Wednesday, January 12, 2005

Much admiration here for the sensitive, nuanced and generous response to Houlihan's review of BAP 2004 over at Josh's Calle de Corey. I agree with his sense that, to a certain point, such dismissals must be reckoned with, responded to with an intelligence and energy equal to or greater than that put into them. Houlihan is witty, and intelligent, and a pretty good poet, despite her cramped and anxious aesthetic--a series of dont's and prohibitions, an aesthetic without a sufficiently positive description. I guess I'm not as kind and sensitive of a person as Josh, or I enjoy word-as-weapon too much. Sorry: growing up, I had no other way of defending myself. But I feel that my response to Danielle Chapman's review of The Iowa Anthology could stand as a response to Houlihan.

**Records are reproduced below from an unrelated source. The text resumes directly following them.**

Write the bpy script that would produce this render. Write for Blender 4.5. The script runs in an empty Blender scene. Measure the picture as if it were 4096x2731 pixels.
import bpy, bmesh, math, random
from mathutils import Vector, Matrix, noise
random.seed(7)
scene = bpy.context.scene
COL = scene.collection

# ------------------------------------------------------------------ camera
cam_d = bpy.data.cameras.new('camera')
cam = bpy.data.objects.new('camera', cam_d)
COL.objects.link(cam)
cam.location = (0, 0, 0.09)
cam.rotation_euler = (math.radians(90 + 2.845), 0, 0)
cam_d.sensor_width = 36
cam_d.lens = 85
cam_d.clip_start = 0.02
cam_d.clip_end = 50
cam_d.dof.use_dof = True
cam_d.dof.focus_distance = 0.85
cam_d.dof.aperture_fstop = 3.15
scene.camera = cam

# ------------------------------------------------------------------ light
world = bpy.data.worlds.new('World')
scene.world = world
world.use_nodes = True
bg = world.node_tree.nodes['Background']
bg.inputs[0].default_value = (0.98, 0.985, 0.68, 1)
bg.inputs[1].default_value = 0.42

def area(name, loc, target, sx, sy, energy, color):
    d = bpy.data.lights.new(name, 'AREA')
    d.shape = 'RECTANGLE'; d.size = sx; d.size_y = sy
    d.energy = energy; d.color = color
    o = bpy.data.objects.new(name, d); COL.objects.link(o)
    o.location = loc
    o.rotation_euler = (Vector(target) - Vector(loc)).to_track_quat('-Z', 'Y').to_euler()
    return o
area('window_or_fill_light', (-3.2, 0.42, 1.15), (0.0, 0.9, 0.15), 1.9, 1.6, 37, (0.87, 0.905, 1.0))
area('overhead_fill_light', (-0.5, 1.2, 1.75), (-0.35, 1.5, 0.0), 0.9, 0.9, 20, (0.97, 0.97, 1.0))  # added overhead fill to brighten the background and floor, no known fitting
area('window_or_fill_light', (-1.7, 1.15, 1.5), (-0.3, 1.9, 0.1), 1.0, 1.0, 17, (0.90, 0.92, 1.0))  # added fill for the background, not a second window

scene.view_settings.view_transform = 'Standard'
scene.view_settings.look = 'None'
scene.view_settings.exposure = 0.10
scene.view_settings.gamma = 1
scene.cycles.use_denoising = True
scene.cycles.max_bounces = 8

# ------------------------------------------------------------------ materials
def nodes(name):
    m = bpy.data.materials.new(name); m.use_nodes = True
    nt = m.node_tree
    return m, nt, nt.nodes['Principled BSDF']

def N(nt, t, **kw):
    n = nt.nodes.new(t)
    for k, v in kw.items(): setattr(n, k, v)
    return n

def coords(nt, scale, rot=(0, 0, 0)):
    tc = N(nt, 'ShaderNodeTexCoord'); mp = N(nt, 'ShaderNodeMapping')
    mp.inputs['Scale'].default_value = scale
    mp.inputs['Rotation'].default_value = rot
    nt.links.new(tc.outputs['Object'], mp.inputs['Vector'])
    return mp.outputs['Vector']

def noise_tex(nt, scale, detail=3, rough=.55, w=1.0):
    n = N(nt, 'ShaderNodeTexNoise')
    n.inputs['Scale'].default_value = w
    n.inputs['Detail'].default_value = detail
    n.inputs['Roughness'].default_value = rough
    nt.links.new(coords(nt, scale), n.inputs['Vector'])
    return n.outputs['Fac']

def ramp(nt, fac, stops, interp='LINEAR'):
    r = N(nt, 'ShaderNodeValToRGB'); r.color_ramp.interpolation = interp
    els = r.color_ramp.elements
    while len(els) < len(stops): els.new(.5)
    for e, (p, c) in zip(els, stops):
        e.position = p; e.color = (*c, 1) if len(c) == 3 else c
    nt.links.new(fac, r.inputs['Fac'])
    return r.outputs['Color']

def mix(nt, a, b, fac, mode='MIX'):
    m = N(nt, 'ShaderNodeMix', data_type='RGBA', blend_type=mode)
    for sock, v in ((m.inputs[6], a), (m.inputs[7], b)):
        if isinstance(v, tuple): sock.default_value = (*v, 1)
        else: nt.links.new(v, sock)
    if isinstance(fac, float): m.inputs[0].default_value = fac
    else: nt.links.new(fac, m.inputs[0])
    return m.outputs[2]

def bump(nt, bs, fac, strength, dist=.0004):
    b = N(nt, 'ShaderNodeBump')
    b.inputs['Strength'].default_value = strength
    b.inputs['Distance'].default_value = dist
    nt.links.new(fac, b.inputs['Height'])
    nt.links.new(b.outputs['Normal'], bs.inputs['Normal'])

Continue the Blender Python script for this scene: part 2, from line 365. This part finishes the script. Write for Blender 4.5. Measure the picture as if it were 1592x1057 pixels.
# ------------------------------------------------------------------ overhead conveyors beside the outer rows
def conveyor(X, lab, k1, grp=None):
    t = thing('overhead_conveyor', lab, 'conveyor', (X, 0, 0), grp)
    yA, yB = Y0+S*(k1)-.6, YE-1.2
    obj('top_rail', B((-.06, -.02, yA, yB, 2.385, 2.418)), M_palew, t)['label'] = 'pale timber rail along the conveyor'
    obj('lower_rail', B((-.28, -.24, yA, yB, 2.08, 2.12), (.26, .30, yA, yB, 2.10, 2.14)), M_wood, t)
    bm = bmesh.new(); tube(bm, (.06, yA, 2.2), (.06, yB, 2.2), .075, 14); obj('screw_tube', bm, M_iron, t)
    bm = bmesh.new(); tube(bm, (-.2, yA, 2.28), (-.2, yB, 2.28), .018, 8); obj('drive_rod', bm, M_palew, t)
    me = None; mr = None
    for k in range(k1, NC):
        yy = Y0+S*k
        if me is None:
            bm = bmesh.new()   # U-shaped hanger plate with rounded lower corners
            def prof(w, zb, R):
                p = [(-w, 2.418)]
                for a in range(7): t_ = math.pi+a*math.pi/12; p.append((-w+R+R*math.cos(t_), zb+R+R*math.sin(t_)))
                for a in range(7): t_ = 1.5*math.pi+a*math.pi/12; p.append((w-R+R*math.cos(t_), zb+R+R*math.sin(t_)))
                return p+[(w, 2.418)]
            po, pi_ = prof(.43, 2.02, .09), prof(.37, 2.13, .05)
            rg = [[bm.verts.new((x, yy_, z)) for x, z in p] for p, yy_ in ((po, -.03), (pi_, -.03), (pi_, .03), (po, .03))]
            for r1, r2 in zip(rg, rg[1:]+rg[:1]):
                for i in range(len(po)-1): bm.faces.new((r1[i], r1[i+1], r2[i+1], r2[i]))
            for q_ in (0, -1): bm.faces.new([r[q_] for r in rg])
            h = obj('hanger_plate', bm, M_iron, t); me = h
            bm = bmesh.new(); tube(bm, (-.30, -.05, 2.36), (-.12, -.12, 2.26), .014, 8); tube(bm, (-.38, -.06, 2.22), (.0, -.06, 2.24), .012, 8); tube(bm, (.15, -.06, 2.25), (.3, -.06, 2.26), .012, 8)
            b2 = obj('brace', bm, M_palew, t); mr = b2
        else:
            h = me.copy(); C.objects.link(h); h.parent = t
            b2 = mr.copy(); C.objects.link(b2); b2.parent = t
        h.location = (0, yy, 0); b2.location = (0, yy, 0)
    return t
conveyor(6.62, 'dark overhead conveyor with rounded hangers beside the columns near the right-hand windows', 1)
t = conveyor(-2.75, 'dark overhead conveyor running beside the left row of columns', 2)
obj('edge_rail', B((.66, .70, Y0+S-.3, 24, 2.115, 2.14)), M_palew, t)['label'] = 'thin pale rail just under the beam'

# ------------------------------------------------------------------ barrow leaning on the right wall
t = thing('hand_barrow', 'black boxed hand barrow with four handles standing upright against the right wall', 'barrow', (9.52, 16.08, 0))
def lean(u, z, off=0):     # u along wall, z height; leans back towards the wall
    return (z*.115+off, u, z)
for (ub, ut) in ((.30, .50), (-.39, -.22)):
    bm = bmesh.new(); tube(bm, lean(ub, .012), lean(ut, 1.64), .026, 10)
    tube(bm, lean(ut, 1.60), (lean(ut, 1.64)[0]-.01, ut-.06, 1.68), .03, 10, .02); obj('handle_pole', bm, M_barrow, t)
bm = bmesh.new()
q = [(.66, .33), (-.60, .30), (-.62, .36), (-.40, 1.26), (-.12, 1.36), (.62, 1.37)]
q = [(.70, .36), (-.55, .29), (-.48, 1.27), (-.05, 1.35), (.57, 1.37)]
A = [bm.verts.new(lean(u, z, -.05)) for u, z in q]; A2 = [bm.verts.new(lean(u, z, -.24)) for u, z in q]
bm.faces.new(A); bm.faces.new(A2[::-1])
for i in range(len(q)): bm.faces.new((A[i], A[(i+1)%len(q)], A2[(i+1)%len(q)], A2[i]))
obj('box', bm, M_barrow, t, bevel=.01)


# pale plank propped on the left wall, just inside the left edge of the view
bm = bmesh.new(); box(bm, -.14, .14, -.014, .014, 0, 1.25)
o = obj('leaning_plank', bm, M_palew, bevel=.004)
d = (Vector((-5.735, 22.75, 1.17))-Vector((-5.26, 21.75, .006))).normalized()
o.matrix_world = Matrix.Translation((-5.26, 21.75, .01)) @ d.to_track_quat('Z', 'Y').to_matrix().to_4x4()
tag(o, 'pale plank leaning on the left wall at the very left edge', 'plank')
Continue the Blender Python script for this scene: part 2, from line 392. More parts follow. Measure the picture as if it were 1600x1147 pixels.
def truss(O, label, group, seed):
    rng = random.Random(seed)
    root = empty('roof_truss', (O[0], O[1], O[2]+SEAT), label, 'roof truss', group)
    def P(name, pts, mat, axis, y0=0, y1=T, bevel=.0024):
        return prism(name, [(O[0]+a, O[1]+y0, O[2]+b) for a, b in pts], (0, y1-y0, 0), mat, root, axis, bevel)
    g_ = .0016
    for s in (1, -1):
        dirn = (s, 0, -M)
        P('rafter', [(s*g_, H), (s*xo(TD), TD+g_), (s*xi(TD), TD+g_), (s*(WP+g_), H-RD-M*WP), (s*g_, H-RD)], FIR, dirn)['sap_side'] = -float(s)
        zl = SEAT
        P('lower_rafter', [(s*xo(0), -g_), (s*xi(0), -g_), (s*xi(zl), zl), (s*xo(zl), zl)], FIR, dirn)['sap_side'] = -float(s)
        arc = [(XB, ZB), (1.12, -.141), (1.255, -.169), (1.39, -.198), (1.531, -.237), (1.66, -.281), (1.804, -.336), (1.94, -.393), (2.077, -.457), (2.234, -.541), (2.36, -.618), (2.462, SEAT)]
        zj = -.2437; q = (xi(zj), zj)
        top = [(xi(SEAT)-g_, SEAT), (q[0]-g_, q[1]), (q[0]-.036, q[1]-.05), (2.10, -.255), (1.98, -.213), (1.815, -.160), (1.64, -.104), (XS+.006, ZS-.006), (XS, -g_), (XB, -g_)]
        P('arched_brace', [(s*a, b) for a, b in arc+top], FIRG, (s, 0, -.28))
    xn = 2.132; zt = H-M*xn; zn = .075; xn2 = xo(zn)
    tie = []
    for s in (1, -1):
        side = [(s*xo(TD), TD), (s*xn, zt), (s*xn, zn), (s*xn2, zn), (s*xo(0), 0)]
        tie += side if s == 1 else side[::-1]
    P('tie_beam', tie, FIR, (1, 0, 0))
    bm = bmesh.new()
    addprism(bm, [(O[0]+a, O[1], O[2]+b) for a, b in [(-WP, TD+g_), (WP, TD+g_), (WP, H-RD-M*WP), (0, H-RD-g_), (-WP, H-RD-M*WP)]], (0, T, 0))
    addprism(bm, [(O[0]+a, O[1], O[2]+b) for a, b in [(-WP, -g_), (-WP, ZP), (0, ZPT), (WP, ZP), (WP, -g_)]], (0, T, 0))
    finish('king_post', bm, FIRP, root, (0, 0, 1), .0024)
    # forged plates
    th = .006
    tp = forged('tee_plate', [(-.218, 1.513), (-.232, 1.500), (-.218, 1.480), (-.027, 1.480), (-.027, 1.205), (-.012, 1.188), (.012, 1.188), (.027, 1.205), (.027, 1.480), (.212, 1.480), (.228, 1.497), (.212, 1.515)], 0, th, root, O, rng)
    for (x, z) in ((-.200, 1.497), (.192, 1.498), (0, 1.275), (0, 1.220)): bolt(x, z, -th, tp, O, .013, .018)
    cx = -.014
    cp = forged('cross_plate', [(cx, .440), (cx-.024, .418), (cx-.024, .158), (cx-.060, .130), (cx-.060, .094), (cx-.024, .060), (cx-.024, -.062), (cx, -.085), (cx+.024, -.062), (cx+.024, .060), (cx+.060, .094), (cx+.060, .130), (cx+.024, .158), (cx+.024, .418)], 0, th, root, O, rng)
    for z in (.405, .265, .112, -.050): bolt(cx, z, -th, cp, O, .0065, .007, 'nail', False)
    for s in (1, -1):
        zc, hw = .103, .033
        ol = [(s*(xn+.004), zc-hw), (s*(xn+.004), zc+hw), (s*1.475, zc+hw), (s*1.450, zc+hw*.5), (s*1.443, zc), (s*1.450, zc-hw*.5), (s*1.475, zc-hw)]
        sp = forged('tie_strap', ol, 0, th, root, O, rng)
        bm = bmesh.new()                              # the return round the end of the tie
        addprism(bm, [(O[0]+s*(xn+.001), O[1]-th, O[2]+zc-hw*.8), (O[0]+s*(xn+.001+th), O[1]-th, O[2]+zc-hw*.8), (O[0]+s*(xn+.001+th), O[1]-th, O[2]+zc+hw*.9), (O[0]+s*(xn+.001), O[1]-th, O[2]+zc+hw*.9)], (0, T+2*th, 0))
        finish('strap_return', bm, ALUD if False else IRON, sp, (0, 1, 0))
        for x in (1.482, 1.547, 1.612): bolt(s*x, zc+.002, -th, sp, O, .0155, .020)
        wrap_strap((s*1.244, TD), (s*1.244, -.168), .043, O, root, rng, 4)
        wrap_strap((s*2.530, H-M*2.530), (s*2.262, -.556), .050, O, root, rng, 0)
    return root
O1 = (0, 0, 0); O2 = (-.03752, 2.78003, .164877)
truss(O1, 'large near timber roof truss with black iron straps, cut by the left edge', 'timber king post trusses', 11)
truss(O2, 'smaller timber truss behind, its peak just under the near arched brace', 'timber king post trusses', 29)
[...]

I am not sure that avant or post-avant (or whatever name you want to give them) poetries, or those that assimilate such practices to a greater or lesser degree, are really that inaccessible to the common reader; when they are good, as they often are, they will have immediately apprehensible pleasures to them. I think that the problem (as Josh has himself indicated) is one of expectations: if you expect a poem to have a message, to mean in a certain kind of way, or if you expect it to deliver up pleasures of a certain variety, then you will be disappointed. And I'm not sure if it's the common or general reader that needs responding to, as much as the university- educated critic and poet who feels threatened by a certain poetic. Joan Houlihan has obviously read quite a bit, and it's admirable that she at least sits down and reads things that she doesn't expect to like. Most don't. But, semester after semester, my students (who often have had very little exposure to poetry, let alone experimental poetry) demonstrate their ability to enjoy something which they don't understand (despite what Marianne Moore says). They are fine once they understand that their first task is to experience Paul Celan's poem, or Brenda Shaughnessy's, or whatever it is I'm teaching, rather than understand or reduce it to some crystalline message or point. They may, at first, ask "what's the point?"But there are good answers to this question, good ways of returning the question by addressing their experience of the poem's difficulty. These students need to be told that the writer's goal is not to establish some intelligence differential between writer and reader, but to adjust the way that we experience, perceive and read the world. They need to know that the answer to the poem's multiple choice question is close to "all of the above" or "all of the above except c." As a colleague of mine often says there are an infinite number of values between 0 and 1, an infinite number of valid responses to a particular poem, although four isn't one of these values, and "The Love Song of J. Alfred Prufrock" probably doesn't have anything to do with the Napoleonic Wars (although I might be wrong).

I'm intrigued by the organic-inorganic continuum that Josh gives, but I'm not sure I get it. I haven't read Burger's book, but the system confuses me because so much of the poetry that one might call "organic"--say confessional poetry of the bad, derivative and misunderstood variety, the Anne Sexton rather than Sylvia Plath or Robert Lowell variety-- takes as its justification a grounding in something exterior to the poem--a historical personage, the life of the author, a historical event, etc. We may, for instance, like a poem about a suicide attempt because of what it's about not what it is. This was, as I understand it, the point of the Yasusada hoax, to catch people liking poems not because of what they were but because of who wrote them. And much of the project of Romantic poetry and American trascendentalism, as I see it, and as Paul DeMan suggests, involves the author foisting off creative agency onto the world, a way of deemphasizing artifice and naturalizing the creative process. Wordsworth "discovers" in the daily life of ordinary people a poetry of radical promise; Whitman discovers in the grass "a uniform hieroglyphic, "a transcendental writing that he need not create, only receive. The working of tropes in these poems claims its validity from contiguity--the grass is the "beautiful uncut hair of the graves" because people are actually buried under it--not from the creative and active crafting process of the poet's mind, which is content to employ artificial conceits and metaphorical transformations. Of course, we all know that Whitman and Wordsworth are creating rather than discovering. It's the basis of all magic tricks--you put something there so that you can then pretend to find it. They are planting evidence.

And I get doubly confused because much of the poetry that I consider "non-organic" seems to purposely avoid a grounding in the extra-textual or representational, to have the associational and paranomastic action of the poem not one between signifier and signified but between signifier and signifier (as impossible as this is, of course). I'm not sure, then, that poetry like Tender Buttons (which must certainly earn a "6" on Josh's scale) refers to an extratextual telos or "reality." In fact, I think Stein endeavors to avoid such externalizing of language effects, to strip language of its representative functions--even if some of the portraits work as portraits that's a secondary effect of her project. The fun is in the chafing of words against each other, the grinding gears of grammars, the pure rhythms unattached to a world they might be called upon to imitate.

Certainly the organic-inorganic distinction works very well for discussing the poetry's level of internal cohesion, whether it's composed of fragments that fail to cohere or whether the writer presents a seamless wholeness or unity. Perhaps, though, I'm not understanding and someone would like to explain it to me. I do so love talking and thinking about this stuff.